| STATED GOAL |
Please output exactly the lines of the material from the first through the line containing "chair base', 'hose')", and nothing more.
——————
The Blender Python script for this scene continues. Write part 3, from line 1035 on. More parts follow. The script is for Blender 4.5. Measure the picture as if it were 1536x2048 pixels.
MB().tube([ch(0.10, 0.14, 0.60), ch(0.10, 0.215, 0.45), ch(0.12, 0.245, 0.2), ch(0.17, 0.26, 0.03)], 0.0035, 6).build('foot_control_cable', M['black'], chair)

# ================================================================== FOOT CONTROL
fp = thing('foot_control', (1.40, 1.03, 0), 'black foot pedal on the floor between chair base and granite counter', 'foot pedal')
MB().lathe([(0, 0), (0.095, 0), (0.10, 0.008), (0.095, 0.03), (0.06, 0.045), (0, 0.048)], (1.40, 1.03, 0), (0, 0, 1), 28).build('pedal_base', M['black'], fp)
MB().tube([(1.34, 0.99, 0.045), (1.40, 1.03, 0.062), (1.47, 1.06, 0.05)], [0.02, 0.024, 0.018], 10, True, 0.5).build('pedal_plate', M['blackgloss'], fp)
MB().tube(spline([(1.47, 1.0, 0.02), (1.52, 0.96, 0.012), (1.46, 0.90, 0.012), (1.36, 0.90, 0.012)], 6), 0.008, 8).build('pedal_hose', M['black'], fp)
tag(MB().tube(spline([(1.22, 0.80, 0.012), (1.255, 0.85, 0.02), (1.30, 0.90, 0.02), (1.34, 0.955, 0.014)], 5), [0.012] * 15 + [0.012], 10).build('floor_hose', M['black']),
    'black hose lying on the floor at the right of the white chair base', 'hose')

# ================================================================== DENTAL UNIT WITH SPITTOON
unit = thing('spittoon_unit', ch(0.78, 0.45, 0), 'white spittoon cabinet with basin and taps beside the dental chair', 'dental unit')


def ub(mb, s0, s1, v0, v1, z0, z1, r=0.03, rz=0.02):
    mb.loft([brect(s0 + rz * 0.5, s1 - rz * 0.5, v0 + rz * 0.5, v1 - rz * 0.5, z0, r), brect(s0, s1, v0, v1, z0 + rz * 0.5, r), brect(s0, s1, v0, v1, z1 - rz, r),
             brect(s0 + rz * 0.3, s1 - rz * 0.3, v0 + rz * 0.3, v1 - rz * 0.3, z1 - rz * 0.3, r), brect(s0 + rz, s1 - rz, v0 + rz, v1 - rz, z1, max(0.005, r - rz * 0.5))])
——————
| RESPONSE |
The Blender Python script for this scene continues. Write part 3, from line 1035 on. More parts follow. The script is for Blender 4.5. Measure the picture as if it were 1536x2048 pixels.
MB().tube([ch(0.10, 0.14, 0.60), ch(0.10, 0.215, 0.45), ch(0.12, 0.245, 0.2), ch(0.17, 0.26, 0.03)], 0.0035, 6).build('foot_control_cable', M['black'], chair)

# ================================================================== FOOT CONTROL
fp = thing('foot_control', (1.40, 1.03, 0), 'black foot pedal on the floor between chair base and granite counter', 'foot pedal')
MB().lathe([(0, 0), (0.095, 0), (0.10, 0.008), (0.095, 0.03), (0.06, 0.045), (0, 0.048)], (1.40, 1.03, 0), (0, 0, 1), 28).build('pedal_base', M['black'], fp)
MB().tube([(1.34, 0.99, 0.045), (1.40, 1.03, 0.062), (1.47, 1.06, 0.05)], [0.02, 0.024, 0.018], 10, True, 0.5).build('pedal_plate', M['blackgloss'], fp)
MB().tube(spline([(1.47, 1.0, 0.02), (1.52, 0.96, 0.012), (1.46, 0.90, 0.012), (1.36, 0.90, 0.012)], 6), 0.008, 8).build('pedal_hose', M['black'], fp)
tag(MB().tube(spline([(1.22, 0.80, 0.012), (1.255, 0.85, 0.02), (1.30, 0.90, 0.02), (1.34, 0.955, 0.014)], 5), [0.012] * 15 + [0.012], 10).build('floor_hose', M['black']),
    'black hose lying on the floor at the right of the white chair base', 'hose')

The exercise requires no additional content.